Monday, May. 08, 1978

Teen Dreams

By Frank Rich

I WANNA HOLD YOUR HAND

Directed by Robert Zemeckis Screenplay by Robert Zemeckis and Bob Gale

If one had to pick a date when the 1960s began in earnest, it might well be Feb. 9, 1964. On that Sunday night, a goofy-looking rock group from working-class Liverpool burst into the American consciousness from the stage of TV's Ed Sullivan Show. For anyone who was young then -and many who were not -life palpably shifted gears. The Beatles quickly changed the face of popular culture: they soon helped transform fashions in everything from dress and manners to politics and sexuality. Certainly the upheavals of the '60s would have occurred without the Beatles, but the style of that chaotic era would not have been the same. The decade rocked, and at times exploded, to the Beatles' galvanizing beat.

I Wanna Hold Your Hand is an abundantly dizzy comedy set on that famous February weekend when "Beatlemania" invaded the U.S. Written and directed by two 26-year-old proteges of Director Steven Spielberg (the film's executive producer), it tells the story of a gaggle of suburban teen-agers who will stop at nothing to see the Beatles in person during their maiden visit to New York. As madcap farce the movie is wildly uneven: it starts slowly, and ultimately tots up as many dead spots as solid laughs. Yet the film succeeds at a far worthier mission. I Wanna Hold Your Hand re-creates precisely the excitement the Beatles let loose 14 years ago; it transports the audience back to the eye of a phenomenal social hurricane.

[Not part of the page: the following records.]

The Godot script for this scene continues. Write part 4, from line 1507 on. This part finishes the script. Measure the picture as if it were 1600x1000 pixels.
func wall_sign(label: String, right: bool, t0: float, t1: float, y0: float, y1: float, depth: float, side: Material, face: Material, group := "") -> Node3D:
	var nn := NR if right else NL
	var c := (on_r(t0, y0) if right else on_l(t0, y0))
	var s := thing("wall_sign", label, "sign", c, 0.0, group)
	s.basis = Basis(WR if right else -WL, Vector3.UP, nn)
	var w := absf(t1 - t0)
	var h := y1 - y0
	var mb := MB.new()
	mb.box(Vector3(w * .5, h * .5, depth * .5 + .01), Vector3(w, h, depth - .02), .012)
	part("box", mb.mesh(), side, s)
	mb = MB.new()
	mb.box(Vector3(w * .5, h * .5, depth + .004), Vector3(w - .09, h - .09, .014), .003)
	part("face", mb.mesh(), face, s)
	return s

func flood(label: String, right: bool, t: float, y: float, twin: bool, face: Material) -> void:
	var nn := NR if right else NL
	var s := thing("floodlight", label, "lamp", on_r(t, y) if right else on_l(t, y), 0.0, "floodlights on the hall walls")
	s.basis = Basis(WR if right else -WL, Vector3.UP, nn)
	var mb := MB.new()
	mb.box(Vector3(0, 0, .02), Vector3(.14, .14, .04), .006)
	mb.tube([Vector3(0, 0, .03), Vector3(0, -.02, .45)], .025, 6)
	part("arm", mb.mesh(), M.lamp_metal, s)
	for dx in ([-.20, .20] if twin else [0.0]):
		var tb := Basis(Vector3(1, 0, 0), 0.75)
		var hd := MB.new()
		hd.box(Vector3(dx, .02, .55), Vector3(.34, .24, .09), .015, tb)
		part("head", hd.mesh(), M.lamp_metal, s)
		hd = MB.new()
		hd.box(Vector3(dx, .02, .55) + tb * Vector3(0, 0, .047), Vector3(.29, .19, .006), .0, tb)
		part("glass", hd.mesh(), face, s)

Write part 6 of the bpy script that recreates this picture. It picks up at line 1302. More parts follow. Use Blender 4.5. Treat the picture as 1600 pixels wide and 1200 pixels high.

Most of the movie is set around the CBS television theater where the Beatles performed, and the Plaza Hotel, where they stayed. Sometimes it is all too obvious that the film was really shot in Hollywood, but there are many details that are just right. The rioting Beatles fans still wear the clothing and hair styles of the pre-mod years; Disc Jockey Murray the K and Ed Sullivan (in the eerie reincarnation of Impressionist Will Jordan) are on hand to play their pivotal roles in the drama. The Beatles themselves appear only as ghosts: on record jackets, in silhouette, in newsreel footage and, naturally, via their old song hits on the sound track. That is how it should be, for the movie's subject is not the lads from Liverpool but the millions of Americans whose lives they turned upside down.

The film's principal characters are a typical assortment of high school types. In their effort to meet the Beatles, the kids hijack cars and Plaza elevators; they defy parents, cops and gravity. The best scenes belong to the cast's two most talented actors, Nancy Allen (as the most demure of the girls) and Eddie Deezen (as a manic Ringo fetishist). In one delicious bit, Allen actually sneaks into the Beatles' suite, where she proceeds to have riotously raunchy encounters with her heroes' musical instruments and toilet articles.

For all the movie's slapstick escapades, it never turns into a Three Stooges picture. Director Robert Zemeckis' broad style frequently rises above silliness to be come a form of pop surrealism. The tip-off to his intentions occurs early on, when he shows us a mob of screaming girls grabbing up copies of Meet the Beatles in a store that stocks only Beatles albums. The scene is not faithful to reality but to our memories of that time. Such dreamlike exaggerations allow Zemeckis to cut to the very heart of his material.

The director and his co-scenarist Bob Gale also take pains to show the rebelliousness that the Beatles unleashed in their audience. Along the way we are casually reminded that the Beatles upended parent-child relationships, destroyed the Brylcreem market and supplanted the Kennedys as teen-age-culture heroes. One girl is so shaken by Beatlemania that she breaks up with her fiance; she suddenly senses that life has more possibilities than she had previously realized. A loud mouthed boy (Bobby DiCicco) tries to chop down the Sullivan show's transmitter because he knows that the Beatles mean the death of his macho '50s-greaser style. But history cannot be stopped, and the film ends with an ingenious restaging of the Beatles' TV debut. The scene is surprisingly affecting. Perhaps because things have so settled down since, it is very moving to relive that romantic Sunday night when the young seemed to inherit the earth.